Amorim explicou que os Estados Unidos têm autorização para aplicar até US$ 48 bilhões ao ano em subsídios aos produtores agrícolas. Sua proposta reduziria esse teto para US$ 22,5 bilhões, com cortes profundos nas subvenções que mais distorcem o comércio agrícola - a chamada caixa amarela. Em 2005, entretanto, Washington destinou cerca de US$ 20 bilhões ao seu pacote de subsídios. "Essa oferta apenas garantiria que essas subvenções não seriam muito maiores que o pacote atual."

A UE indicou no final de junho que poderia aumentar o corte médio de tarifas de importação de produtos agrícolas de 39% para 60%. Mas sinalizou também que a redução mais profunda atingiria os produtos de menor interesse do Brasil e do G-20 e deixou margens para proteger itens sensíveis por meio de cotas e de salvaguardas.

Amorim frisou que os acordos bilaterais ou regionais não seriam capazes de proporcionar o mesmo grau de benefício ao comércio brasileiro. Esses acertos implicariam maiores concessões do Brasil para se obter menos que o projetado para a Rodada. "O Brasil não é Cingapura.

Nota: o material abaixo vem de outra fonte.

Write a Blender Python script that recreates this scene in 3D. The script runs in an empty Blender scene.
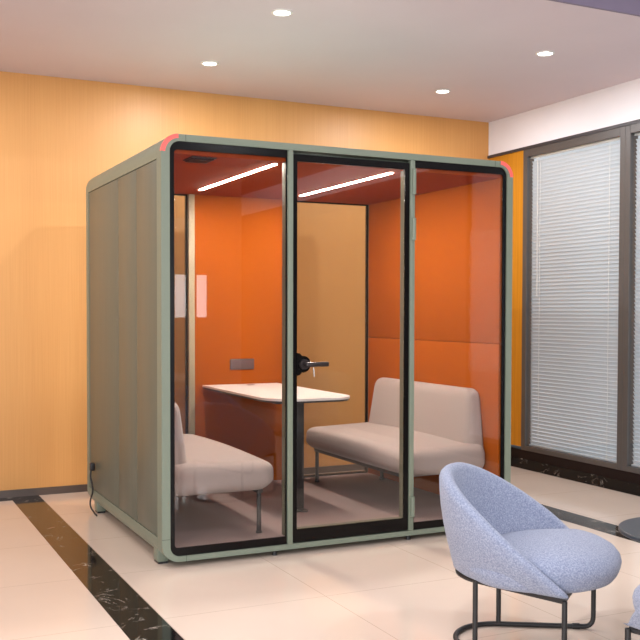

O Brasil é uma mistura de Índia e Chile, do ponto de vista econômico, e talvez seja mais parecido mesmo com a Índia", afirmou, ao defender que os acordos bilaterais concluídos por outros países não seriam recomendáveis para o caso brasileiro. "O que exige cuidados em uma negociação do Brasil, nem sempre é preocupação para países com alta concentração de tecnologia, como Cingapura, ou na área agrícola, como o Chile."